Question

arc lm on circle o has a measure of 40°. which statements are true? check all that apply. the central angle measure created by the shaded region is 40°. the central angle measure created by the shaded region is 20°. the ratio of the measure of ∠lom to the measure of the whole circle is \\(\frac{1}{9}\\). circle o can be divided into a total of 9 sectors equal in area to sector lom. circle o can be divided into a total of 10 sectors equal in area to sector lom.

Explanation:

Step1: Analyze central angle of arc LM

The measure of a central angle is equal to the measure of its intercepted arc. Arc LM is \(40^\circ\), so \(\angle LOM = 40^\circ\). Thus, the central angle of the shaded region (sector LOM) is \(40^\circ\), so the first statement is true, the second is false.

Step2: Ratio of \(\angle LOM\) to full circle

A full circle is \(360^\circ\). The ratio is \(\frac{40^\circ}{360^\circ}=\frac{1}{9}\), so the third statement is true.

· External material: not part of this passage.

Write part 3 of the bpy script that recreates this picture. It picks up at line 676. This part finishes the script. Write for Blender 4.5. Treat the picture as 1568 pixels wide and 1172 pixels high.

Step3: Number of equal sectors

To find how many sectors equal to LOM fit in the circle, divide \(360^\circ\) by \(40^\circ\): \(\frac{360}{40} = 9\). So the circle can be divided into 9 equal - area sectors like LOM, so the fourth statement is true, the fifth is false.

Answer:

The true statements are:

• The central angle measure created by the shaded region is \(40^\circ\).
• The ratio of the measure of \(\angle LOM\) to the measure of the whole circle is \(\frac{1}{9}\).
• Circle O can be divided into a total of 9 sectors equal in area to sector LOM.